> [The problem]:
For each line in the data below that holds "script", return a copy.

> [Listed entries]:
+-------+

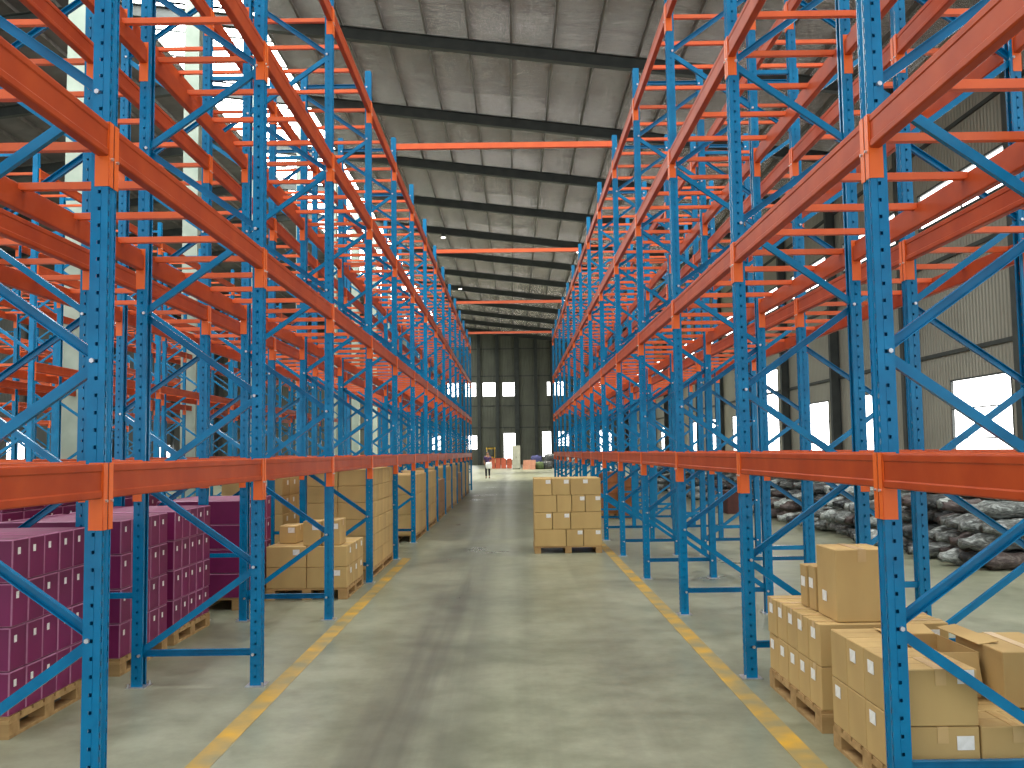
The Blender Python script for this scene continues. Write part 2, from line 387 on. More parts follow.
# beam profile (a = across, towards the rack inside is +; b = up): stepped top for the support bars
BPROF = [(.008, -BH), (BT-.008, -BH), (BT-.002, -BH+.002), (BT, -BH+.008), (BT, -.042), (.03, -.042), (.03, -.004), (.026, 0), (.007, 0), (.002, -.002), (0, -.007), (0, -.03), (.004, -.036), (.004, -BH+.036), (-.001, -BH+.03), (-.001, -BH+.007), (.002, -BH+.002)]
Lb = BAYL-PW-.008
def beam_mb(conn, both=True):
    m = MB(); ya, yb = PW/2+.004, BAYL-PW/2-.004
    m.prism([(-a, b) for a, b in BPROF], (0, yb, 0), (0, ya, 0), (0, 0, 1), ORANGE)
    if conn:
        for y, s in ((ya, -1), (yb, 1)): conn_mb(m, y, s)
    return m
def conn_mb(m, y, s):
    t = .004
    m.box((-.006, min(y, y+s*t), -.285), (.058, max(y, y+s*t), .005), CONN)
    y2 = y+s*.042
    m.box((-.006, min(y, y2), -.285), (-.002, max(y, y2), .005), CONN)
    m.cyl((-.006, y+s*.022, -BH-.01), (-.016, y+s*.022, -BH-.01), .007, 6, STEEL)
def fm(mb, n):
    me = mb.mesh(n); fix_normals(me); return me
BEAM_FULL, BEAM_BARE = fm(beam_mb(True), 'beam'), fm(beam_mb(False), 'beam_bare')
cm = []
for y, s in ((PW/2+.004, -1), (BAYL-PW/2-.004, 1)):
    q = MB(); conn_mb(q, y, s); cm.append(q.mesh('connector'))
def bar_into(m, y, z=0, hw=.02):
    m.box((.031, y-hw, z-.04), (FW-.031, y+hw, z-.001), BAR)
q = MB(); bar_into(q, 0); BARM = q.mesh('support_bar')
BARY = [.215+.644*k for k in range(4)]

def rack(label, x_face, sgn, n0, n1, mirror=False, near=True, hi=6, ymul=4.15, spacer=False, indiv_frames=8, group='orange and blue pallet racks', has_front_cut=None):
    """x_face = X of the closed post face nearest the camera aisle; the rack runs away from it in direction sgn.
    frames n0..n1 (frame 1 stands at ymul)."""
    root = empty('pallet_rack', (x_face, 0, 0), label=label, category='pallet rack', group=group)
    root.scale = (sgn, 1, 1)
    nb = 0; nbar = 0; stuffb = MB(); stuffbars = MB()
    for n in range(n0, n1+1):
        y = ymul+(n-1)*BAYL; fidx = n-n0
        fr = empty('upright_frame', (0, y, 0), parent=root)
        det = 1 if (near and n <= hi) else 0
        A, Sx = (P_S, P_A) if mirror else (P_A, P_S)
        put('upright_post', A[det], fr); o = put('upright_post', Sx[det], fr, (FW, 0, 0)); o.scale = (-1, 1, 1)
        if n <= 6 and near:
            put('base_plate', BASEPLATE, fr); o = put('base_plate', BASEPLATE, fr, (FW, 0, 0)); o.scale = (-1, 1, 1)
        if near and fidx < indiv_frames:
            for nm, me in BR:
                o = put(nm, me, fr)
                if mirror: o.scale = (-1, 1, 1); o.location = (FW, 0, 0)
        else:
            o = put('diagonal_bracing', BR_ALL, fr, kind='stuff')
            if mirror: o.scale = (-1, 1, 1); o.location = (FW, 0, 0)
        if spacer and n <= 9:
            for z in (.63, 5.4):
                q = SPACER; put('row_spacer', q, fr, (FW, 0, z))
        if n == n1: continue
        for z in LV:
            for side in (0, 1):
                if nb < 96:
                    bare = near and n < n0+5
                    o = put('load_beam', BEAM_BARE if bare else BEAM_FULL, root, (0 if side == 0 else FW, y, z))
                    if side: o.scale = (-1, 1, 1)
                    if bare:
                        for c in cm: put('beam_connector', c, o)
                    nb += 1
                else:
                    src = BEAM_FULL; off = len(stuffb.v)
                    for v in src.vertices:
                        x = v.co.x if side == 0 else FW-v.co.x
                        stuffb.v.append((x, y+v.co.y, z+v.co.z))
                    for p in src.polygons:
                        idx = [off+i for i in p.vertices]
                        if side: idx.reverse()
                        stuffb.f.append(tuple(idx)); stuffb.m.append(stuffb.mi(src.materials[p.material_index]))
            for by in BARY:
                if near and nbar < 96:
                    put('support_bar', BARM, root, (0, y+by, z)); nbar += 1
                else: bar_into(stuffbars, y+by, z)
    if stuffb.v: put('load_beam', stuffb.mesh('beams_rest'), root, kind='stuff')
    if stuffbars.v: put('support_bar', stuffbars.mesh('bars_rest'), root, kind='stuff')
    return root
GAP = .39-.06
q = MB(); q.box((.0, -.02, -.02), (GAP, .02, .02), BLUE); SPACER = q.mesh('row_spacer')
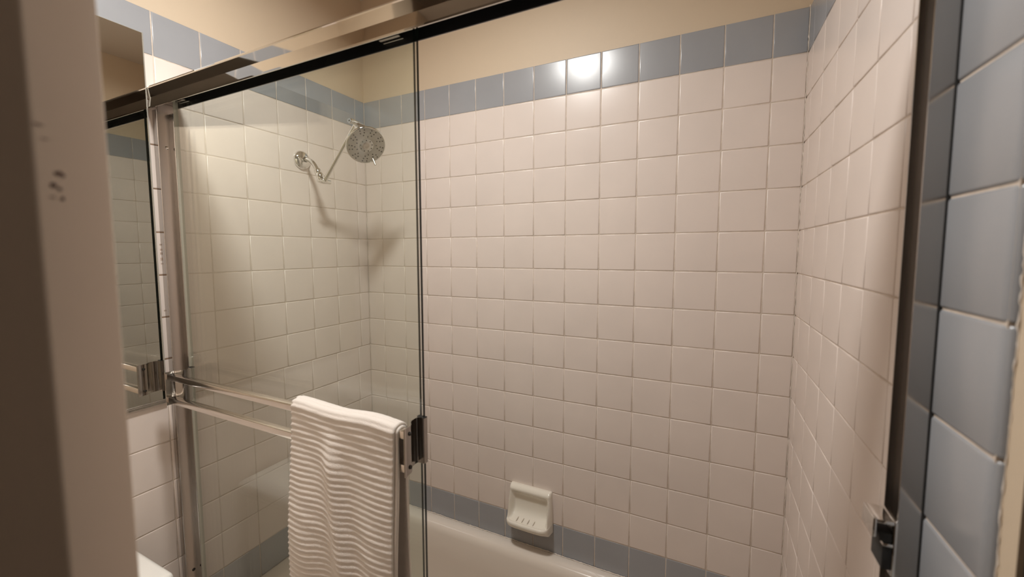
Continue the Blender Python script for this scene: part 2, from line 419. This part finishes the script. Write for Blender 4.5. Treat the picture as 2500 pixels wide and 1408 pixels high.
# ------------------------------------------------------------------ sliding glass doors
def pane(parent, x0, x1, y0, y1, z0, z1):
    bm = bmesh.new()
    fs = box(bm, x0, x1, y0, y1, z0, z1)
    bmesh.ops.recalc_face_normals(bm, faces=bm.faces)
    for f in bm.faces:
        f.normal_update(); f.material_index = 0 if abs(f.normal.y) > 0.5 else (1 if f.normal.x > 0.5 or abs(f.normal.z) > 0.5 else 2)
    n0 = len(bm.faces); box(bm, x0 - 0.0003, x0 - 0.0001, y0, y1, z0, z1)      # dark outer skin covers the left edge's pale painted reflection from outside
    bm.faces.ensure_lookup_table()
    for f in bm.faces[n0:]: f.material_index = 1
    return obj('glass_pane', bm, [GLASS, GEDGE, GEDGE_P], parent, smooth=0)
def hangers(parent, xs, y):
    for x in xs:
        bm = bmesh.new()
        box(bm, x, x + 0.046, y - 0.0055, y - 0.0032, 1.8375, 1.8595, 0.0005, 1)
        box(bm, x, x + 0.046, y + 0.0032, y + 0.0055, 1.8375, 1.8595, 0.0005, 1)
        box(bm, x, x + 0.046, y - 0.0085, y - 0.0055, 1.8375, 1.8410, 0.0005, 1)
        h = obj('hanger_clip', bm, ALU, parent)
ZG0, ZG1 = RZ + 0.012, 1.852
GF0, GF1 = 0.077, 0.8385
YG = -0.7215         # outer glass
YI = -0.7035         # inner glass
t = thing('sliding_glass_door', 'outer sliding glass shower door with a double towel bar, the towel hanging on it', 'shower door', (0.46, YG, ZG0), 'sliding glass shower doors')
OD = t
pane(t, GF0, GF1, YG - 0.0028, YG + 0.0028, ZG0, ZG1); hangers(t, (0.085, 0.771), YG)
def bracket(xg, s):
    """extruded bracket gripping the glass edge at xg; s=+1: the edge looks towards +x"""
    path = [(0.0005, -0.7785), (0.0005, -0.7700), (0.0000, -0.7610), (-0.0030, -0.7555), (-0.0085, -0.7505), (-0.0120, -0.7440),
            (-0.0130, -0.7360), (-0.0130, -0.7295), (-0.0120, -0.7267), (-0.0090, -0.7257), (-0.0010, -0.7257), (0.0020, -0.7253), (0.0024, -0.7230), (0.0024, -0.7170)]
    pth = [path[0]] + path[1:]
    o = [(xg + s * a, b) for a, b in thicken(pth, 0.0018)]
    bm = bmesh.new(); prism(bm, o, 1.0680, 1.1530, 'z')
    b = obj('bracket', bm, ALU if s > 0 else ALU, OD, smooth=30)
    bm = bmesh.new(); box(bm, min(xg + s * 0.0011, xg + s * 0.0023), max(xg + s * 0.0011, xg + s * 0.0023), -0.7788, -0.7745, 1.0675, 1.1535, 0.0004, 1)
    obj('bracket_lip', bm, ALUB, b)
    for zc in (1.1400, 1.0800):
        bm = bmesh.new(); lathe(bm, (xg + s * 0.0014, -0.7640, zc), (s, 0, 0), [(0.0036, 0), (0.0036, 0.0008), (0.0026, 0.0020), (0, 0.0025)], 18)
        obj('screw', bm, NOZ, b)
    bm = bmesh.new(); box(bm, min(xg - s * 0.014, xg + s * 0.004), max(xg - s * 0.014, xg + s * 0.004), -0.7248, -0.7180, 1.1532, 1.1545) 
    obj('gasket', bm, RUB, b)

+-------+

> [Response]:
The Blender Python script for this scene continues. Write part 2, from line 387 on. More parts follow.
Continue the Blender Python script for this scene: part 2, from line 419. This part finishes the script. Write for Blender 4.5. Treat the picture as 2500 pixels wide and 1408 pixels high.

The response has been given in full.